SOURCE RECORDS:

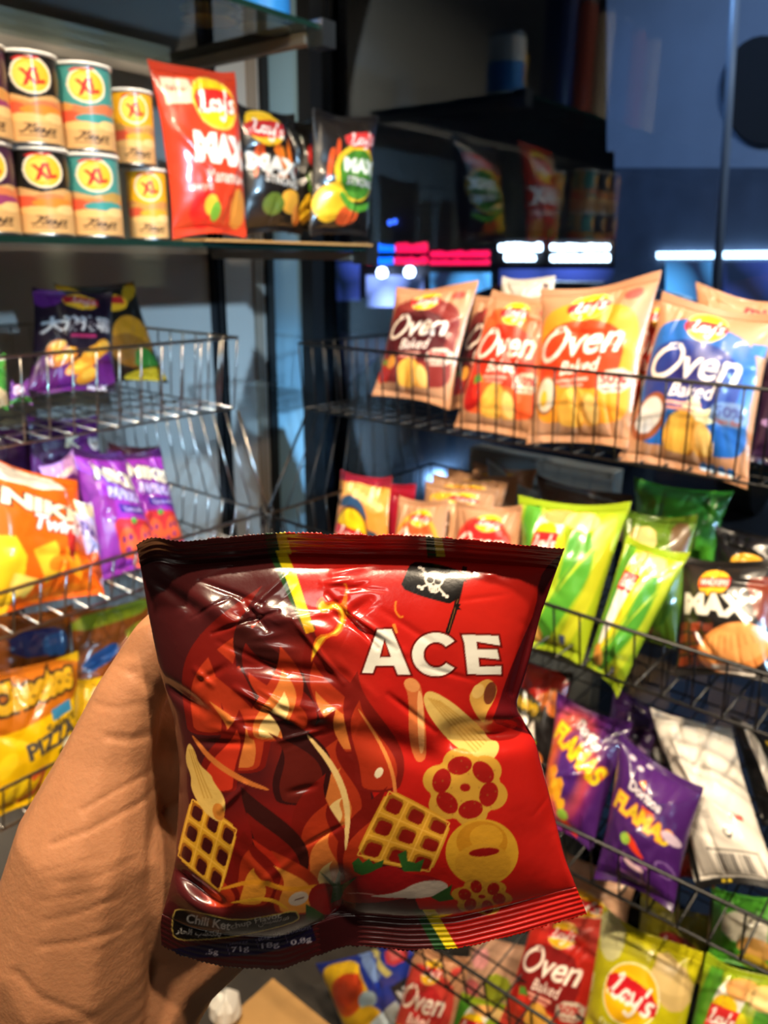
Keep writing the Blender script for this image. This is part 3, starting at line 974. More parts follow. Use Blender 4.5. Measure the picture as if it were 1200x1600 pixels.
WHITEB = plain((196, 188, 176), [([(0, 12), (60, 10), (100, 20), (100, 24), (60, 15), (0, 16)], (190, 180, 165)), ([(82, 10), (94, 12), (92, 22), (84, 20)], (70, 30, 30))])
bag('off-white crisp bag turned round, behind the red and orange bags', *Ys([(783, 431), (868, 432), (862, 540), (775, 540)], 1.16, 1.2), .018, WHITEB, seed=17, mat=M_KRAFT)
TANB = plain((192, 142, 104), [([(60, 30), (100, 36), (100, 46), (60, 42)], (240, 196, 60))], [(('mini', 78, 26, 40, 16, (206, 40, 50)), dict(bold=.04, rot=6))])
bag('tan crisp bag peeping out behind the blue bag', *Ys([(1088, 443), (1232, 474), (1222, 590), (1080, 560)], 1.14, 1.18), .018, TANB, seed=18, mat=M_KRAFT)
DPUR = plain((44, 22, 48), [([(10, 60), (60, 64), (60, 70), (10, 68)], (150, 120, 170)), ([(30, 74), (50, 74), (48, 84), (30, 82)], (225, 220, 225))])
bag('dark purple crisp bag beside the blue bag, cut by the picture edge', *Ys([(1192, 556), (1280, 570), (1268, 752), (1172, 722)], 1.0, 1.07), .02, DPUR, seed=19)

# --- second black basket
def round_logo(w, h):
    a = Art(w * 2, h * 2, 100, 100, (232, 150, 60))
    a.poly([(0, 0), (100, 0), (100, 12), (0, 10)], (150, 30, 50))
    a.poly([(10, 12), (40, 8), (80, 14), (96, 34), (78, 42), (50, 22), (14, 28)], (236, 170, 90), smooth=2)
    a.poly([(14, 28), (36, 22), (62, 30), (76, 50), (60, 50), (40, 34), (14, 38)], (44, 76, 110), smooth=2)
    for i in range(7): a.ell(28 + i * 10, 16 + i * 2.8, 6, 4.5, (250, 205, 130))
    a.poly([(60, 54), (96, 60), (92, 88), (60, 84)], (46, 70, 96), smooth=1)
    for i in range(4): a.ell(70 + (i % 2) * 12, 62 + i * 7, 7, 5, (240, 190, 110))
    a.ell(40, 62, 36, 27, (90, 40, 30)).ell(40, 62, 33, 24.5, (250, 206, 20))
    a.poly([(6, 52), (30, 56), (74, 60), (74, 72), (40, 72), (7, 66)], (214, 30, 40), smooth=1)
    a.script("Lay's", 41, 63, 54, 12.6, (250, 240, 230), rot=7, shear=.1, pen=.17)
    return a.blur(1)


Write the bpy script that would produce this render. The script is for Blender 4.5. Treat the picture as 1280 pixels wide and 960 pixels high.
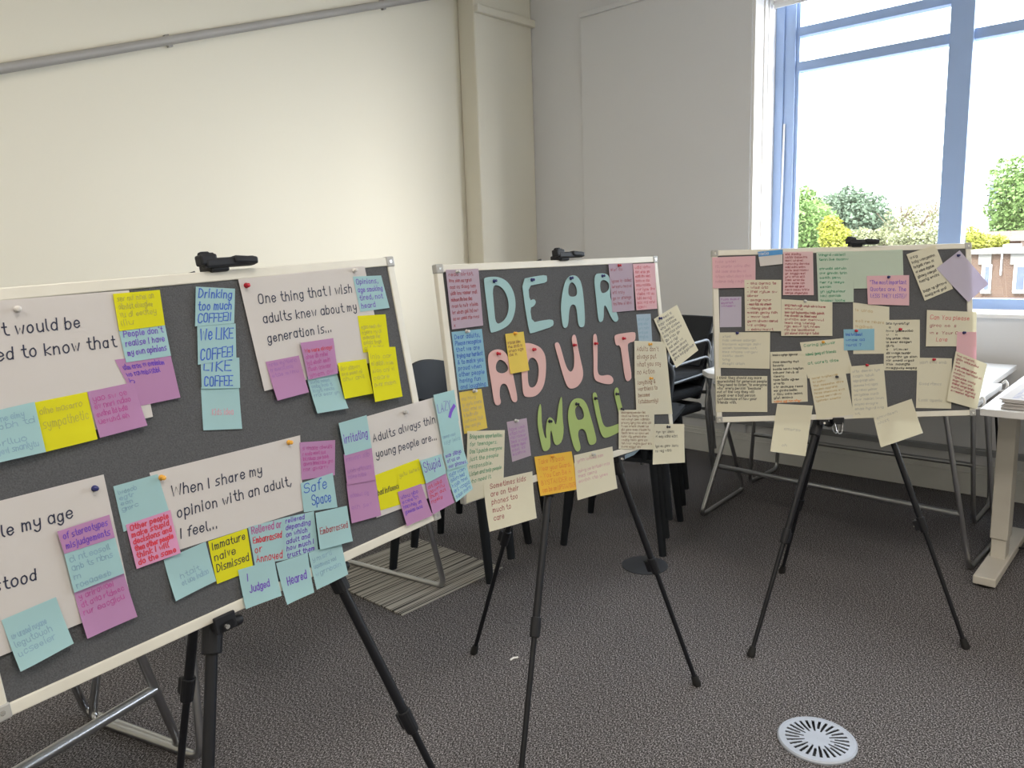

WRITTEN EXERCISE:
Return all of the data exactly as written, and drop the pictures.

FINAL RESULT:
Keep writing the Blender script for this image. This is part 3, starting at line 974. More parts follow. Use Blender 4.5. Measure the picture as if it were 1200x1600 pixels.
WHITEB = plain((196, 188, 176), [([(0, 12), (60, 10), (100, 20), (100, 24), (60, 15), (0, 16)], (190, 180, 165)), ([(82, 10), (94, 12), (92, 22), (84, 20)], (70, 30, 30))])
bag('off-white crisp bag turned round, behind the red and orange bags', *Ys([(783, 431), (868, 432), (862, 540), (775, 540)], 1.16, 1.2), .018, WHITEB, seed=17, mat=M_KRAFT)
TANB = plain((192, 142, 104), [([(60, 30), (100, 36), (100, 46), (60, 42)], (240, 196, 60))], [(('mini', 78, 26, 40, 16, (206, 40, 50)), dict(bold=.04, rot=6))])
bag('tan crisp bag peeping out behind the blue bag', *Ys([(1088, 443), (1232, 474), (1222, 590), (1080, 560)], 1.14, 1.18), .018, TANB, seed=18, mat=M_KRAFT)
DPUR = plain((44, 22, 48), [([(10, 60), (60, 64), (60, 70), (10, 68)], (150, 120, 170)), ([(30, 74), (50, 74), (48, 84), (30, 82)], (225, 220, 225))])
bag('dark purple crisp bag beside the blue bag, cut by the picture edge', *Ys([(1192, 556), (1280, 570), (1268, 752), (1172, 722)], 1.0, 1.07), .02, DPUR, seed=19)

# --- second black basket
def round_logo(w, h):
    a = Art(w * 2, h * 2, 100, 100, (232, 150, 60))
    a.poly([(0, 0), (100, 0), (100, 12), (0, 10)], (150, 30, 50))
    a.poly([(10, 12), (40, 8), (80, 14), (96, 34), (78, 42), (50, 22), (14, 28)], (236, 170, 90), smooth=2)
    a.poly([(14, 28), (36, 22), (62, 30), (76, 50), (60, 50), (40, 34), (14, 38)], (44, 76, 110), smooth=2)
    for i in range(7): a.ell(28 + i * 10, 16 + i * 2.8, 6, 4.5, (250, 205, 130))
    a.poly([(60, 54), (96, 60), (92, 88), (60, 84)], (46, 70, 96), smooth=1)
    for i in range(4): a.ell(70 + (i % 2) * 12, 62 + i * 7, 7, 5, (240, 190, 110))
    a.ell(40, 62, 36, 27, (90, 40, 30)).ell(40, 62, 33, 24.5, (250, 206, 20))
    a.poly([(6, 52), (30, 56), (74, 60), (74, 72), (40, 72), (7, 66)], (214, 30, 40), smooth=1)
    a.script("Lay's", 41, 63, 54, 12.6, (250, 240, 230), rot=7, shear=.1, pen=.17)
    return a.blur(1)


Write the bpy script that would produce this render. The script is for Blender 4.5. Treat the picture as 1280 pixels wide and 960 pixels high.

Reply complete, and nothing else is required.